Data ▸
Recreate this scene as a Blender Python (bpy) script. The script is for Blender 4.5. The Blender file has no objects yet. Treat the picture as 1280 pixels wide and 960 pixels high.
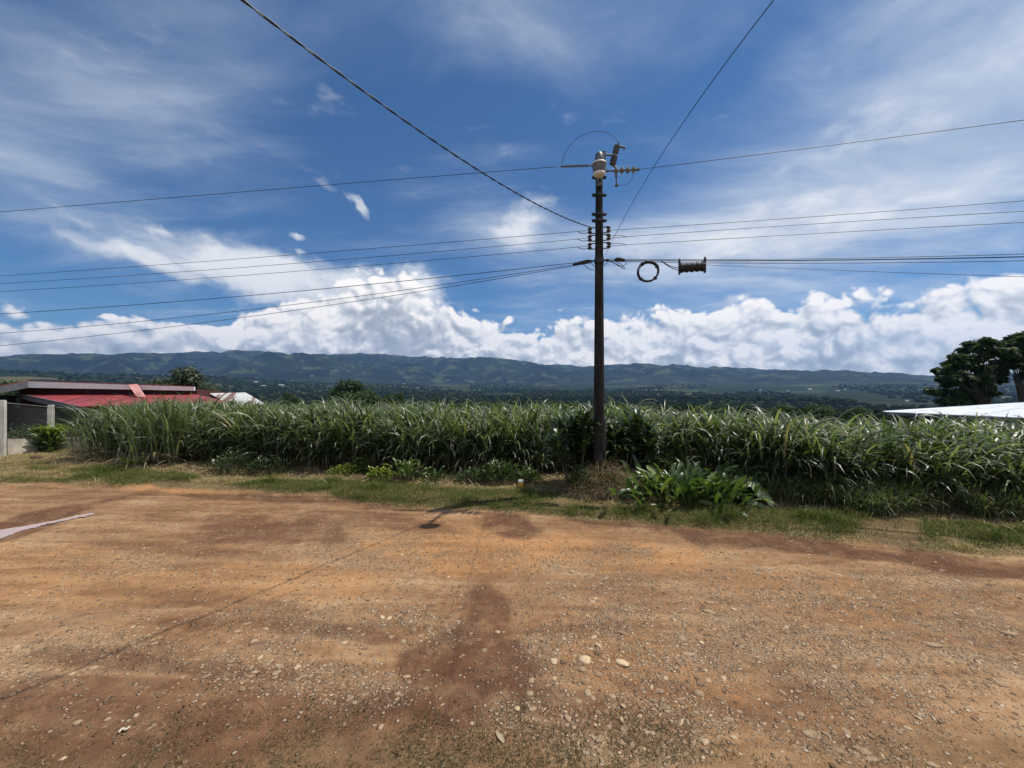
import bpy, math, random
import numpy as np
from mathutils import Vector, Matrix

rng = np.random.default_rng(7)
random.seed(7)
scene = bpy.context.scene
COL = scene.collection
PI = math.pi

# ------------------------------------------------------------------ camera geometry
CAM_H, FPX = 2.4, 490.0            # eye height (m), focal length in pixels of the 1280 px wide photo


def at(px, py, Y):
    """world point seen at photo pixel (px, py) at depth Y"""
    return np.array([(px - 640) / FPX * Y, Y, CAM_H + (480 - py) / FPX * Y])


def gp(px, py, z=0.0):
    """ground point (height z) seen at photo pixel"""
    Y = FPX * (CAM_H - z) / (py - 480)
    return np.array([(px - 640) / FPX * Y, Y, z])


# ------------------------------------------------------------------ numpy noise
_perm = np.random.default_rng(11).permutation(4096)


def _h(ix, iy, seed):
    return _perm[(ix + _perm[(iy + seed * 57) & 4095]) & 4095] / 4095.0


def vnoise(x, y, seed=0):
    ix = np.floor(x).astype(np.int64); iy = np.floor(y).astype(np.int64)
    fx = x - ix; fy = y - iy
    fx = fx * fx * fx * (fx * (fx * 6 - 15) + 10); fy = fy * fy * fy * (fy * (fy * 6 - 15) + 10)
    a = _h(ix, iy, seed); b = _h(ix + 1, iy, seed); c = _h(ix, iy + 1, seed); d = _h(ix + 1, iy + 1, seed)
    return (a + (b - a) * fx) * (1 - fy) + (c + (d - c) * fx) * fy


def fbm(x, y, octv=5, seed=0, gain=0.5):
    s = 0.0; amp = 1.0; tot = 0.0
    for o in range(octv):
        s = s + amp * vnoise(x * 2 ** o + o * 17.3, y * 2 ** o - o * 9.1, seed + o)
        tot += amp; amp *= gain
    return s / tot


def ridged(x, y, octv=5, seed=0):
    s = 0.0; amp = 1.0; tot = 0.0
    for o in range(octv):
        s = s + amp * (1 - np.abs(2 * vnoise(x * 2 ** o + o * 7.7, y * 2 ** o + o * 3.1, seed + o) - 1))
        tot += amp; amp *= 0.5
    return s / tot


def sstep(a, b, x):
    t = np.clip((x - a) / (b - a), 0, 1)
    return t * t * (3 - 2 * t)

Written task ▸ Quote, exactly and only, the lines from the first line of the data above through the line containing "PI = math.pi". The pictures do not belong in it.

Output for this task ▸
Recreate this scene as a Blender Python (bpy) script. The script is for Blender 4.5. The Blender file has no objects yet. Treat the picture as 1280 pixels wide and 960 pixels high.
import bpy, math, random
import numpy as np
from mathutils import Vector, Matrix

rng = np.random.default_rng(7)
random.seed(7)
scene = bpy.context.scene
COL = scene.collection
PI = math.pi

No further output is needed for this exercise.